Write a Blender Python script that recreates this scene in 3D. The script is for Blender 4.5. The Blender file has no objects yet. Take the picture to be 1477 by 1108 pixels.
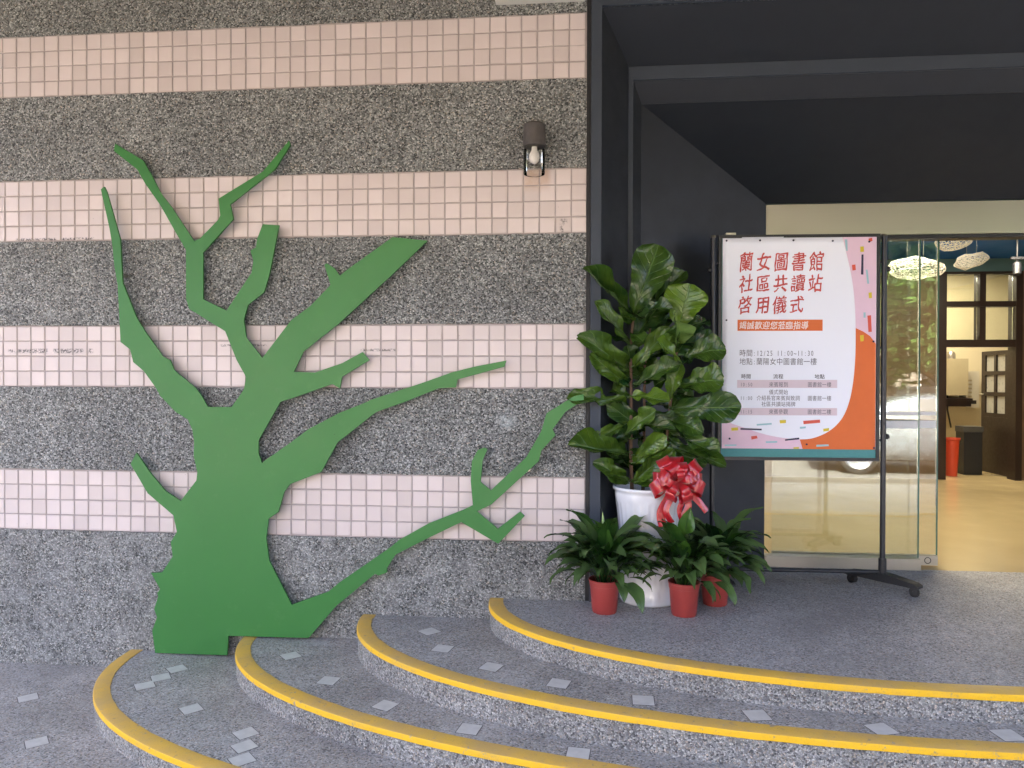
import bpy, bmesh, math, random
from mathutils import Vector, Matrix, noise
R = math.radians
rnd = random.Random(7)
scene = bpy.context.scene
COL = scene.collection

# ------------------------------------------------------------------ camera
CAM = Vector((-0.0165, -3.9576, 1.1804))
yaw, pit, rol = 0.0948, -0.0073, 0.0029
fw = Vector((-math.sin(yaw)*math.cos(pit), math.cos(yaw)*math.cos(pit), math.sin(pit)))
rt = Vector((math.cos(yaw), math.sin(yaw), 0)); up = rt.cross(fw)
rx = rt*math.cos(rol) + up*math.sin(rol); ux = up*math.cos(rol) - rt*math.sin(rol)
cd = bpy.data.cameras.new('camera'); cam = bpy.data.objects.new('camera', cd); COL.objects.link(cam)
m = Matrix((rx, ux, -fw)).transposed().to_4x4(); m.translation = CAM
cam.matrix_world = m
cd.sensor_width = 36; cd.lens = 36*1070/1477; cd.clip_start = .05; cd.clip_end = 500
scene.camera = cam

# ------------------------------------------------------------------ light
SUN_EL, SUN_AZ = 47, -160         # azimuth from -Y (street side) towards +X: the sun stands behind the building, a little to the left
w = bpy.data.worlds.new('World'); scene.world = w; w.use_nodes = True
wn = w.node_tree; bg = wn.nodes['Background']
sky = wn.nodes.new('ShaderNodeTexSky'); sky.sky_type = 'NISHITA'; sky.sun_disc = False
sd = Vector((math.sin(R(SUN_AZ))*math.cos(R(SUN_EL)), -math.cos(R(SUN_AZ))*math.cos(R(SUN_EL)), math.sin(R(SUN_EL))))
sky.sun_elevation = R(SUN_EL); sky.sun_rotation = math.atan2(sd.x, sd.y)
sky.air_density = 0.32; sky.dust_density = 6.0; sky.ozone_density = 0.0
wn.links.new(sky.outputs[0], bg.inputs[0]); bg.inputs[1].default_value = 0.15
sl = bpy.data.lights.new('sun', 'SUN'); sun = bpy.data.objects.new('sun', sl); COL.objects.link(sun)
sl.energy = 2.0; sl.angle = R(.6); sl.color = (1, .95, .88)
sun.rotation_euler = (-sd).to_track_quat('-Z', 'Y').to_euler()
scene.view_settings.view_transform = 'Standard'; scene.view_settings.look = 'None'
scene.view_settings.gamma = 1; scene.view_settings.use_curve_mapping = False
scene.view_settings.exposure = 4.25
scene.render.engine = 'CYCLES'
c_ = scene.cycles; c_.max_bounces = 7; c_.diffuse_bounces = 3; c_.glossy_bounces = 3; c_.transmission_bounces = 4; c_.transparent_max_bounces = 12
c_.caustics_reflective = False; c_.caustics_refractive = False; c_.sample_clamp_indirect = 6; c_.use_adaptive_sampling = True; c_.adaptive_threshold = .02

# ------------------------------------------------------------------ helpers
def link(o):
    COL.objects.link(o); return o
def tag(o, label=None, cat=None, group=None, kind=None):
    if label: o['label'] = label
    if cat: o['category'] = cat
    if group: o['group'] = group
    if kind: o['kind'] = kind
    return o
def thing(name, label, cat, loc=(0, 0, 0), rz=0, group=None):
    o = link(bpy.data.objects.new(name, None)); o.location = loc; o.rotation_euler = (0, 0, rz)
    o.empty_display_size = .1
    return tag(o, label, cat, group)
def me_obj(name, me, parent=None, loc=None, rot=None):
    o = link(bpy.data.objects.new(name, me))
    if parent: o.parent = parent
    if loc is not None: o.location = loc
    if rot is not None: o.rotation_euler = rot
    return o
def finish(bm, name, mt, smooth=False, bevel=0):
    if bevel:
        bmesh.ops.bevel(bm, geom=[e for e in bm.edges if e.is_manifold and e.calc_face_angle(0) > .6], offset=bevel, segments=2, affect='EDGES', profile=.6)
    bmesh.ops.recalc_face_normals(bm, faces=bm.faces)
    me = bpy.data.meshes.new(name); bm.to_mesh(me); bm.free()
    for x in (mt if isinstance(mt, (list, tuple)) else [mt]): me.materials.append(x)
    if smooth:
        for p in me.polygons: p.use_smooth = True
        if smooth == 'auto':
            try: me.set_sharp_from_angle(angle=R(35))
            except Exception: pass
    return me
def obj(name, bm, mt, parent=None, smooth=False, bevel=0, loc=None, rot=None):
    return me_obj(name, finish(bm, name, mt, smooth, bevel), parent, loc, rot)
def box(bm, x0, x1, y0, y1, z0, z1):
    vs = [bm.verts.new((x, y, z)) for x in (x0, x1) for y in (y0, y1) for z in (z0, z1)]
    for f in ((0, 1, 3, 2), (4, 6, 7, 5), (0, 4, 5, 1), (2, 3, 7, 6), (0, 2, 6, 4), (1, 5, 7, 3)):
        bm.faces.new([vs[i] for i in f])
    return bm
def boxo(name, x0, x1, y0, y1, z0, z1, mt, parent=None, bevel=0):
    return obj(name, box(bmesh.new(), x0, x1, y0, y1, z0, z1), mt, parent, bevel=bevel)
def poly_prism(bm, pts, f):            # pts 2d, f(u,v,k)->3d for k in 0,1
    a = [bm.verts.new(f(u, v, 0)) for u, v in pts]; b = [bm.verts.new(f(u, v, 1)) for u, v in pts]
    bm.faces.new(a); bm.faces.new(b[::-1]); n = len(a)
    for i in range(n): bm.faces.new((a[i], b[i], b[(i+1) % n], a[(i+1) % n]))
    return bm
def tube(bm, pts, r, seg=10, cap=True):
    pts = [Vector(p) for p in pts]; rs = r if isinstance(r, (list, tuple)) else [r]*len(pts)
    rings = []; ref = None
    for i, p in enumerate(pts):
        d = (pts[min(i+1, len(pts)-1)] - pts[max(i-1, 0)]).normalized()
        if ref is None: ref = Vector((1, 0, 0)) if abs(d.x) < .8 else Vector((0, 1, 0))
        u = (ref - d*ref.dot(d)).normalized(); ref = u; v = d.cross(u)
        rings.append([bm.verts.new(p + (u*math.cos(2*math.pi*k/seg) + v*math.sin(2*math.pi*k/seg))*rs[i]) for k in range(seg)])
    for a, b in zip(rings, rings[1:]):
        for k in range(seg): bm.faces.new((a[k], a[(k+1) % seg], b[(k+1) % seg], b[k]))
    if cap: bm.faces.new(rings[0][::-1]); bm.faces.new(rings[-1])
    return bm
def lathe(bm, prof, seg=32, mod=None, cap0=True, cap1=True):   # prof list of (r,z); mod(i,ang)->extra radius
    rings = []
    for i, (r, z) in enumerate(prof):
        ring = []
        for k in range(seg):
            a = 2*math.pi*k/seg; q = r + (mod(i, a, z) if mod else 0)
            ring.append(bm.verts.new((q*math.cos(a), q*math.sin(a), z)))
        rings.append(ring)
    for a, b in zip(rings, rings[1:]):
        for k in range(seg): bm.faces.new((a[k], a[(k+1) % seg], b[(k+1) % seg], b[k]))
    if cap0: bm.faces.new(rings[0][::-1])
    if cap1: bm.faces.new(rings[-1])
    return bm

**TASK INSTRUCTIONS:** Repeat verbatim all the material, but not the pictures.

**WRITTEN ANSWER:**
Write a Blender Python script that recreates this scene in 3D. The script is for Blender 4.5. The Blender file has no objects yet. Take the picture to be 1477 by 1108 pixels.
import bpy, bmesh, math, random
from mathutils import Vector, Matrix, noise
R = math.radians
rnd = random.Random(7)
scene = bpy.context.scene
COL = scene.collection

# ------------------------------------------------------------------ camera
CAM = Vector((-0.0165, -3.9576, 1.1804))
yaw, pit, rol = 0.0948, -0.0073, 0.0029
fw = Vector((-math.sin(yaw)*math.cos(pit), math.cos(yaw)*math.cos(pit), math.sin(pit)))
rt = Vector((math.cos(yaw), math.sin(yaw), 0)); up = rt.cross(fw)
rx = rt*math.cos(rol) + up*math.sin(rol); ux = up*math.cos(rol) - rt*math.sin(rol)
cd = bpy.data.cameras.new('camera'); cam = bpy.data.objects.new('camera', cd); COL.objects.link(cam)
m = Matrix((rx, ux, -fw)).transposed().to_4x4(); m.translation = CAM
cam.matrix_world = m
cd.sensor_width = 36; cd.lens = 36*1070/1477; cd.clip_start = .05; cd.clip_end = 500
scene.camera = cam

# ------------------------------------------------------------------ light
SUN_EL, SUN_AZ = 47, -160         # azimuth from -Y (street side) towards +X: the sun stands behind the building, a little to the left
w = bpy.data.worlds.new('World'); scene.world = w; w.use_nodes = True
wn = w.node_tree; bg = wn.nodes['Background']
sky = wn.nodes.new('ShaderNodeTexSky'); sky.sky_type = 'NISHITA'; sky.sun_disc = False
sd = Vector((math.sin(R(SUN_AZ))*math.cos(R(SUN_EL)), -math.cos(R(SUN_AZ))*math.cos(R(SUN_EL)), math.sin(R(SUN_EL))))
sky.sun_elevation = R(SUN_EL); sky.sun_rotation = math.atan2(sd.x, sd.y)
sky.air_density = 0.32; sky.dust_density = 6.0; sky.ozone_density = 0.0
wn.links.new(sky.outputs[0], bg.inputs[0]); bg.inputs[1].default_value = 0.15
sl = bpy.data.lights.new('sun', 'SUN'); sun = bpy.data.objects.new('sun', sl); COL.objects.link(sun)
sl.energy = 2.0; sl.angle = R(.6); sl.color = (1, .95, .88)
sun.rotation_euler = (-sd).to_track_quat('-Z', 'Y').to_euler()
scene.view_settings.view_transform = 'Standard'; scene.view_settings.look = 'None'
scene.view_settings.gamma = 1; scene.view_settings.use_curve_mapping = False
scene.view_settings.exposure = 4.25
scene.render.engine = 'CYCLES'
c_ = scene.cycles; c_.max_bounces = 7; c_.diffuse_bounces = 3; c_.glossy_bounces = 3; c_.transmission_bounces = 4; c_.transparent_max_bounces = 12
c_.caustics_reflective = False; c_.caustics_refractive = False; c_.sample_clamp_indirect = 6; c_.use_adaptive_sampling = True; c_.adaptive_threshold = .02

# ------------------------------------------------------------------ helpers
def link(o):
    COL.objects.link(o); return o
def tag(o, label=None, cat=None, group=None, kind=None):
    if label: o['label'] = label
    if cat: o['category'] = cat
    if group: o['group'] = group
    if kind: o['kind'] = kind
    return o
def thing(name, label, cat, loc=(0, 0, 0), rz=0, group=None):
    o = link(bpy.data.objects.new(name, None)); o.location = loc; o.rotation_euler = (0, 0, rz)
    o.empty_display_size = .1
    return tag(o, label, cat, group)
def me_obj(name, me, parent=None, loc=None, rot=None):
    o = link(bpy.data.objects.new(name, me))
    if parent: o.parent = parent
    if loc is not None: o.location = loc
    if rot is not None: o.rotation_euler = rot
    return o
def finish(bm, name, mt, smooth=False, bevel=0):
    if bevel:
        bmesh.ops.bevel(bm, geom=[e for e in bm.edges if e.is_manifold and e.calc_face_angle(0) > .6], offset=bevel, segments=2, affect='EDGES', profile=.6)
    bmesh.ops.recalc_face_normals(bm, faces=bm.faces)
    me = bpy.data.meshes.new(name); bm.to_mesh(me); bm.free()
    for x in (mt if isinstance(mt, (list, tuple)) else [mt]): me.materials.append(x)
    if smooth:
        for p in me.polygons: p.use_smooth = True
        if smooth == 'auto':
            try: me.set_sharp_from_angle(angle=R(35))
            except Exception: pass
    return me
def obj(name, bm, mt, parent=None, smooth=False, bevel=0, loc=None, rot=None):
    return me_obj(name, finish(bm, name, mt, smooth, bevel), parent, loc, rot)
def box(bm, x0, x1, y0, y1, z0, z1):
    vs = [bm.verts.new((x, y, z)) for x in (x0, x1) for y in (y0, y1) for z in (z0, z1)]
    for f in ((0, 1, 3, 2), (4, 6, 7, 5), (0, 4, 5, 1), (2, 3, 7, 6), (0, 2, 6, 4), (1, 5, 7, 3)):
        bm.faces.new([vs[i] for i in f])
    return bm
def boxo(name, x0, x1, y0, y1, z0, z1, mt, parent=None, bevel=0):
    return obj(name, box(bmesh.new(), x0, x1, y0, y1, z0, z1), mt, parent, bevel=bevel)
def poly_prism(bm, pts, f):            # pts 2d, f(u,v,k)->3d for k in 0,1
    a = [bm.verts.new(f(u, v, 0)) for u, v in pts]; b = [bm.verts.new(f(u, v, 1)) for u, v in pts]
    bm.faces.new(a); bm.faces.new(b[::-1]); n = len(a)
    for i in range(n): bm.faces.new((a[i], b[i], b[(i+1) % n], a[(i+1) % n]))
    return bm
def tube(bm, pts, r, seg=10, cap=True):
    pts = [Vector(p) for p in pts]; rs = r if isinstance(r, (list, tuple)) else [r]*len(pts)
    rings = []; ref = None
    for i, p in enumerate(pts):
        d = (pts[min(i+1, len(pts)-1)] - pts[max(i-1, 0)]).normalized()
        if ref is None: ref = Vector((1, 0, 0)) if abs(d.x) < .8 else Vector((0, 1, 0))
        u = (ref - d*ref.dot(d)).normalized(); ref = u; v = d.cross(u)
        rings.append([bm.verts.new(p + (u*math.cos(2*math.pi*k/seg) + v*math.sin(2*math.pi*k/seg))*rs[i]) for k in range(seg)])
    for a, b in zip(rings, rings[1:]):
        for k in range(seg): bm.faces.new((a[k], a[(k+1) % seg], b[(k+1) % seg], b[k]))
    if cap: bm.faces.new(rings[0][::-1]); bm.faces.new(rings[-1])
    return bm
def lathe(bm, prof, seg=32, mod=None, cap0=True, cap1=True):   # prof list of (r,z); mod(i,ang)->extra radius
    rings = []
    for i, (r, z) in enumerate(prof):
        ring = []
        for k in range(seg):
            a = 2*math.pi*k/seg; q = r + (mod(i, a, z) if mod else 0)
            ring.append(bm.verts.new((q*math.cos(a), q*math.sin(a), z)))
        rings.append(ring)
    for a, b in zip(rings, rings[1:]):
        for k in range(seg): bm.faces.new((a[k], a[(k+1) % seg], b[(k+1) % seg], b[k]))
    if cap0: bm.faces.new(rings[0][::-1])
    if cap1: bm.faces.new(rings[-1])
    return bm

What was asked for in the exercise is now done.